Your instructions
Below is a listing to transcribe in full and exactly; keep the pictures out.

Information supplied
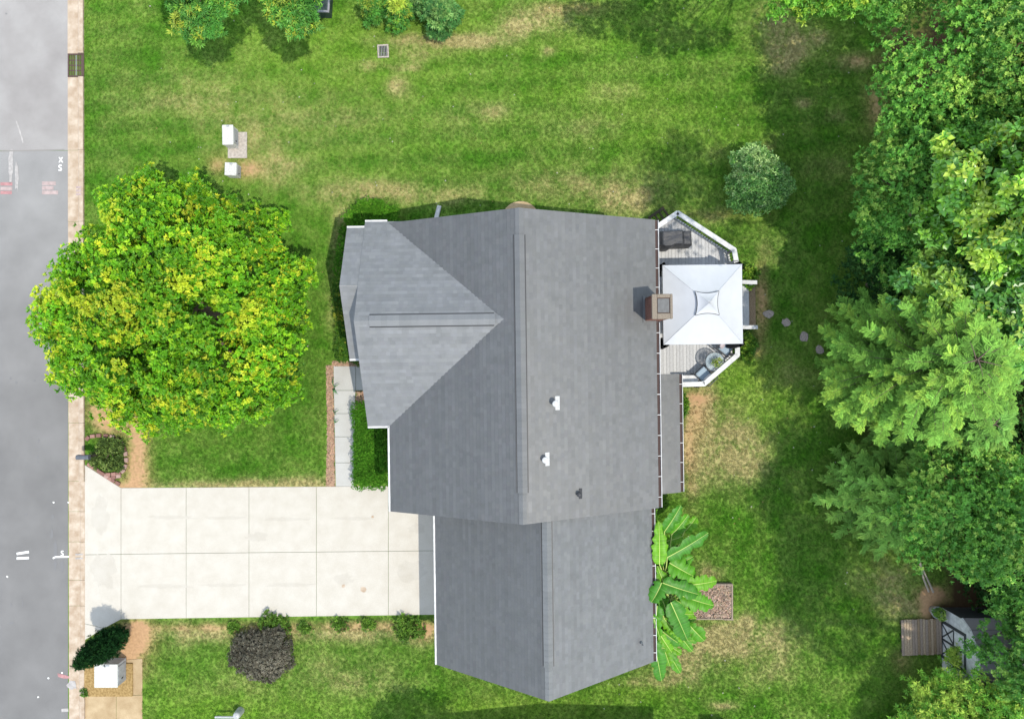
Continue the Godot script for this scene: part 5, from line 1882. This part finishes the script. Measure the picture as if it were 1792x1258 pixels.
		tg.face(PackedVector3Array([a + Vector3(-0.012, 0, 0) + o * 0.05, b + Vector3(-0.012, 0, 0) + o * 0.05, b + Vector3(0.05, 0, 0) + o * 0.05, a + Vector3(0.05, 0, 0) + o * 0.05]), o)
		part("rake_trim", tg, M.shed_white, sh)
	var dx := -0.04
	for q in [[-0.80, 0.0, -0.68, 1.62], [0.68, 0.0, 0.80, 1.62], [-0.80, 1.62, 0.80, 1.74], [-0.04, 0.0, 0.04, 1.62]]:
		var g := Geo.new()
		g.box(Vector3(dx, q[1], q[0]), Vector3(-0.003, q[3], q[2]), Transform3D(), 0.006)
		part("door_frame", g, M.shed_trim, sh)
	for z in [-0.36, 0.36]:
		var g := Geo.new()
		g.box(Vector3(-0.025, 0.05, z - 0.31), Vector3(-0.004, 1.6, z + 0.31))
		var dp := part("door", g, M.shed_white, sh)
		for s in [-1.0, 1.0]:
			var bg := Geo.new()
			bg.box(Vector3(-0.02, -0.5, -0.03), Vector3(0.0, 0.5, 0.03), Transform3D(Basis(Vector3.RIGHT, s * 0.62), Vector3(-0.027, 0.48, z)))
			part("brace", bg, M.shed_trim, dp)
		var rg := Geo.new()
		rg.box(Vector3(-0.045, 0.88, z - 0.3), Vector3(-0.028, 0.94, z + 0.3))
		part("rail", rg, M.shed_trim, dp)

	var pot := thing("garden_pot", "round grey pot with a leafy plant beside the shed", "pot", Vector3(18.05, 0, 10.72))
	var pg := Geo.new()
	pg.lathe(Vector3.ZERO, PackedVector2Array([Vector2(0.0, 0), Vector2(0.17, 0), Vector2(0.25, 0.38), Vector2(0.26, 0.4), Vector2(0.22, 0.4), Vector2(0.2, 0.34), Vector2(0, 0.34)]), 22)
	part("pot", pg, M.lamp_grey, pot)
	foliage(pot, "foliage", [Vector4(18.07, 0.5, 10.74, 0.2)], spray(62, 7, 0.12, 0.06, 30, 85, 0.03), M.leaf, 120.0, [lin(0.05, 0.14, 0.02), lin(0.13, 0.28, 0.04), lin(0.25, 0.4, 0.06), lin(0.3, 0.45, 0.08)], 0.2)
	var lv := thing("cut_branches", "pale bare branches lying on bare orange soil near the shed", "branches", Vector3.ZERO)
	for q in [[[1626, 1035, 0.1], [1617, 1012, 0.6], [1610, 985, 1.0], [1606, 965, 1.2]], [[1634, 1036, 0.1], [1622, 1010, 0.5], [1613, 990, 0.9], [1603, 955, 1.3]]]:
		var bp := PackedVector3Array()
		var br := PackedFloat32Array()
		for w in q.size():
			bp.append(pt(q[w][0], q[w][1], q[w][2]))
			br.append(0.05 - w * 0.011)
		var g := Geo.new()
		g.tube(bp, br, 7)
		part("branch", g, M.pale_bark, lv)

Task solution
Continue the Godot script for this scene: part 5, from line 1882. This part finishes the script. Measure the picture as if it were 1792x1258 pixels.
		tg.face(PackedVector3Array([a + Vector3(-0.012, 0, 0) + o * 0.05, b + Vector3(-0.012, 0, 0) + o * 0.05, b + Vector3(0.05, 0, 0) + o * 0.05, a + Vector3(0.05, 0, 0) + o * 0.05]), o)
		part("rake_trim", tg, M.shed_white, sh)
	var dx := -0.04
	for q in [[-0.80, 0.0, -0.68, 1.62], [0.68, 0.0, 0.80, 1.62], [-0.80, 1.62, 0.80, 1.74], [-0.04, 0.0, 0.04, 1.62]]:
		var g := Geo.new()
		g.box(Vector3(dx, q[1], q[0]), Vector3(-0.003, q[3], q[2]), Transform3D(), 0.006)
		part("door_frame", g, M.shed_trim, sh)
	for z in [-0.36, 0.36]:
		var g := Geo.new()
		g.box(Vector3(-0.025, 0.05, z - 0.31), Vector3(-0.004, 1.6, z + 0.31))
		var dp := part("door", g, M.shed_white, sh)
		for s in [-1.0, 1.0]:
			var bg := Geo.new()
			bg.box(Vector3(-0.02, -0.5, -0.03), Vector3(0.0, 0.5, 0.03), Transform3D(Basis(Vector3.RIGHT, s * 0.62), Vector3(-0.027, 0.48, z)))
			part("brace", bg, M.shed_trim, dp)
		var rg := Geo.new()
		rg.box(Vector3(-0.045, 0.88, z - 0.3), Vector3(-0.028, 0.94, z + 0.3))
		part("rail", rg, M.shed_trim, dp)

	var pot := thing("garden_pot", "round grey pot with a leafy plant beside the shed", "pot", Vector3(18.05, 0, 10.72))
	var pg := Geo.new()
	pg.lathe(Vector3.ZERO, PackedVector2Array([Vector2(0.0, 0), Vector2(0.17, 0), Vector2(0.25, 0.38), Vector2(0.26, 0.4), Vector2(0.22, 0.4), Vector2(0.2, 0.34), Vector2(0, 0.34)]), 22)
	part("pot", pg, M.lamp_grey, pot)
	foliage(pot, "foliage", [Vector4(18.07, 0.5, 10.74, 0.2)], spray(62, 7, 0.12, 0.06, 30, 85, 0.03), M.leaf, 120.0, [lin(0.05, 0.14, 0.02), lin(0.13, 0.28, 0.04), lin(0.25, 0.4, 0.06), lin(0.3, 0.45, 0.08)], 0.2)
	var lv := thing("cut_branches", "pale bare branches lying on bare orange soil near the shed", "branches", Vector3.ZERO)
	for q in [[[1626, 1035, 0.1], [1617, 1012, 0.6], [1610, 985, 1.0], [1606, 965, 1.2]], [[1634, 1036, 0.1], [1622, 1010, 0.5], [1613, 990, 0.9], [1603, 955, 1.3]]]:
		var bp := PackedVector3Array()
		var br := PackedFloat32Array()
		for w in q.size():
			bp.append(pt(q[w][0], q[w][1], q[w][2]))
			br.append(0.05 - w * 0.011)
		var g := Geo.new()
		g.tube(bp, br, 7)
		part("branch", g, M.pale_bark, lv)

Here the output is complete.